EU envoy comments ‘a betrayal’ of Zimbabwe

Aldo Dell Ariccia

By Alex Bell
SW Radio Africa
19 June 2014

More anger has been expressed over this week’s comments by the European Union (EU) Ambassador to Zimbabwe, who criticised civil society groups while insisting there is no leadership crisis in the country.

Speaking at a one-day workshop in Harare on Tuesday, Ambassador Aldo Dell’Ariccia said Robert Mugabe is the ‘glue’ holding Zimbabwe’s “contradicting forces” together.

The EU representative was reacting to comments made by socio-political scientist Ibbo Mandaza, who told the same discussion that Zimbabwe was in a leadership crisis and that the current leadership across the political divide had failed.

“The old leadership has failed and it is up to the new generation to take up the baton and rescue this country. We have a crisis of leadership and even the opposition should now be moulded around younger leaders,” Mandaza said.

Dell’Ariccia however countered Mandaza’s comments, saying: “If we had a leadership crisis there would be chaos. We still have a leader who manages to keep at bay (and) under control these forces that are very much contradictory.”

The Ambassador then went on to accuse civil society of being “anchored in the past,” saying: “The civil society has a role to play but I have the impression that you are a little bit anchored to the past where instead of seeing NGOs one perceives AGOs, Anti-Government Organisations.”

Activists and commentators have since reacted strongly to the comments, and on Thursday, former Diplomat Clifford Mashiri said Dell’Ariccia was “slapping Zimbabweans in the face.”
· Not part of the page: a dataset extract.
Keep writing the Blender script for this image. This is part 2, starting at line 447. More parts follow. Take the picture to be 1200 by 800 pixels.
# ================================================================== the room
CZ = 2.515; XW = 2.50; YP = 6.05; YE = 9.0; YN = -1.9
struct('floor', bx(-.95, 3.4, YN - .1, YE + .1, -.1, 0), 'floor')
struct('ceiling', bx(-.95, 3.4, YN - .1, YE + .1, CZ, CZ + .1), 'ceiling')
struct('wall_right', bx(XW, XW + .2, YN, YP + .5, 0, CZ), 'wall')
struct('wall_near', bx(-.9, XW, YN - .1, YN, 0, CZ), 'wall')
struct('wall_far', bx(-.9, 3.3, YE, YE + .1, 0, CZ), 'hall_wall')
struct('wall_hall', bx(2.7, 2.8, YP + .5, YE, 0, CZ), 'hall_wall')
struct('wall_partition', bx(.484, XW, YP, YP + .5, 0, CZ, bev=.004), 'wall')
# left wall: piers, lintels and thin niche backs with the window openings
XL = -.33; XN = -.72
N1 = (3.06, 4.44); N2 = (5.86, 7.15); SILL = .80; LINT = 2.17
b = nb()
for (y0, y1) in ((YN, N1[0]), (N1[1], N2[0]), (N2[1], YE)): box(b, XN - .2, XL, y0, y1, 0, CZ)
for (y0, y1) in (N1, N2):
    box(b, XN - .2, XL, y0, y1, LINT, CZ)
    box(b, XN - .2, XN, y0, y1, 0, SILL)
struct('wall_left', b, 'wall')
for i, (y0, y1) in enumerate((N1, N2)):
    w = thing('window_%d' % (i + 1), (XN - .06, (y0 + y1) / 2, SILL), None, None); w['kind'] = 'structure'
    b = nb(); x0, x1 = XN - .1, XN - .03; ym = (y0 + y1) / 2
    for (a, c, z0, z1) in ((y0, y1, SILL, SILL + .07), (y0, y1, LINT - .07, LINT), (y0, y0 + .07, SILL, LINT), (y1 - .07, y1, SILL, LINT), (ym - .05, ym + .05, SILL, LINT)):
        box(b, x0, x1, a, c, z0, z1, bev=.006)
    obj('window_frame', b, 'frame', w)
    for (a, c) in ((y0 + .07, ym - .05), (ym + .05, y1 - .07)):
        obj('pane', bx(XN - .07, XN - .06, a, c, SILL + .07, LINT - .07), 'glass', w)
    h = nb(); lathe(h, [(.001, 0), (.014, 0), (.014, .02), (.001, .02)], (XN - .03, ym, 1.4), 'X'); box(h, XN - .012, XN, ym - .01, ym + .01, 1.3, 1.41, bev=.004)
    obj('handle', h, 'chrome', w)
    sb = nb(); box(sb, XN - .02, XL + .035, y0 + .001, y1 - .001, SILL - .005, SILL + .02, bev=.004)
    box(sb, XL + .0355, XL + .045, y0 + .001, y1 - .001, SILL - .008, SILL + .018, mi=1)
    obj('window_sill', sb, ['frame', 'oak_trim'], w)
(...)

“To say that there is no leadership crisis is a big mistake and a betrayal. The failure of leadership by the ZANU PF regime has even been noted by the late Nelson Mandela, and it has been seen in Zimbabwe where the country has been going down and down, even more since the last elections,” Mashiri told SW Radio Africa.

He added: “The Ambassador is endorsing tyranny and dictatorship and saying it is what Zimbabwe needs, and that is a betrayal.”

Mashiri also moved to defend the work of Zimbabwe’s civil society, arguing that the point of such groups was to hold governments to account for their failures.

“It is not right for the Ambassador to criticise Zimbabwe’s civil society given what they have gone through. There was a time when civil society was hounded by the Mugabe regime, abducted, arrested, beaten up and tortured. Some disappeared and it’s disrespectful of civil society on the part of the Ambassador to say they must start accommodating Mugabe.”

The EU has faced increasing criticism in recent months for its new strategy of positive reengagement with ZANU PF, which it has been implemented steadily despite the flawed elections in Zimbabwe last year.

Although not openly endorsing a process that other nations, including Botswana, said was questionable, the EU has rewarded ZANU PF by easing its targeted sanctions. The removal of the measures, which remain imposed only on Mugabe and his wife Grace, was led by Belgium. And since then the Antwerp World Diamond Council chief has admitted he made a deal with ZANU PF to lobby for the removal of the measures, in exchange for Zim diamonds.

Mashiri said that Dell’Ariccia’s comments are all part of this “questionable reengagement.”

“This is reengagement with a regime that came to power under questionable circumstances. The reengagement is playing into the hands of ZANU PF, and instead of them (the EU) insisting on a democratisation process, it is reengagement at all costs,” Mashiri said.

Dell’Ariccia meanwhile, responding to emailed questions, said his comments were taken out of context.

“I take note with interest of your views on the situation in Zimbabwe. In this respect, I understand that my comment, taken totally outside of the context in which it was made, may have triggered your reaction. However I would like to invite you to consider the whole discussion in which my comment was made. This might shed a different light to it. You may like to ask the organisers of the event to give you the proceeds of the conference, to have a better understanding of the framework in which the exchange took place,” Dell’Ariccia said.